Būdos village, Trakai District Municipality
Trakai
hill of wooden angel sculptures and wayside shrines
Angelų Kalvos g., Būdos village, Trakai district
54.67412, 24.92923
30-75 minutes; longer if you read the dedications and combine it with the Galvė area
a sunny morning or evening, when the hill relief and the Trakai lakes direction are easiest to read
Trail of Millennium Signs, Angelų kalva
An Open Angel Hill near Trakai
Angel Hill stands in Būdos village, Trakai district, near the Galvė lake landscape. It is not a museum with closed rooms, but an open hill where visitors walk among wooden angels, wayside shrines, roofed poles, and dedications.
The site was created in 2009 to mark the millennium of Lithuania's name and the 600th anniversary of Trakai Basilica. Its meaning is therefore more than decorative: the hill works as a field of gratitude, prayer, protection, and community memory.
The Trail of Millennium Signs
One of Angel Hill's names is the Trail of Millennium Signs. It describes the idea accurately: the sculptures were not placed only for visual effect, but are dedicated to values, communities, professions, protection, and situations in human life.
The original idea is associated with Dominyka Dubauskaitė-Semionovė and Lolita Piličiauskaitė-Navickienė. Over time the hill grew into a much larger collection of wooden signs, so it is best read as a living, still-expanding memorial rather than a finished monument.
Wooden Sculpture and Wayside-Shrine Tradition
The signs on Angel Hill are close to Lithuania's cross-crafting and wayside-shrine tradition. Wood, forged metal, sun motifs, angel wings, folk ornament, and modern dedications appear together here.
The sculptures reward slow looking. Some angels are personal; others speak about communities or larger values. This many-voiced character is what separates Angel Hill from a single sculpture or an ordinary park.
Landscape and the Trakai Direction
The hill lies near the Trakai lake system, so in clear weather the open relief of the Trakai area is easy to sense. The angels are not hidden in dense forest: they stand with sky, meadow, paths, and distant landscape around them.
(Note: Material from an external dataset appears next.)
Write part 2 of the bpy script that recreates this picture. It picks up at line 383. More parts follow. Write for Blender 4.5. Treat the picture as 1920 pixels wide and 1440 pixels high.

It is a calmer place than the approaches to Trakai Island Castle. When central Trakai is crowded, Angel Hill shows another side of the district: not a castle museum, but a contemporary sacred-sign space shaped by communities.
How to Visit
During research, Angel Hill was presented as an open and free place. Even so, it is a space of sacred and personal dedications, so do not climb on sculpture bases, move left objects, or photograph in a disrespectful way.
Park so that you do not block residents or other visitors. The hill combines well with Trakai Island Castle, Užutrakis, the shores of Lake Galvė, and Varnikai Nature Trail.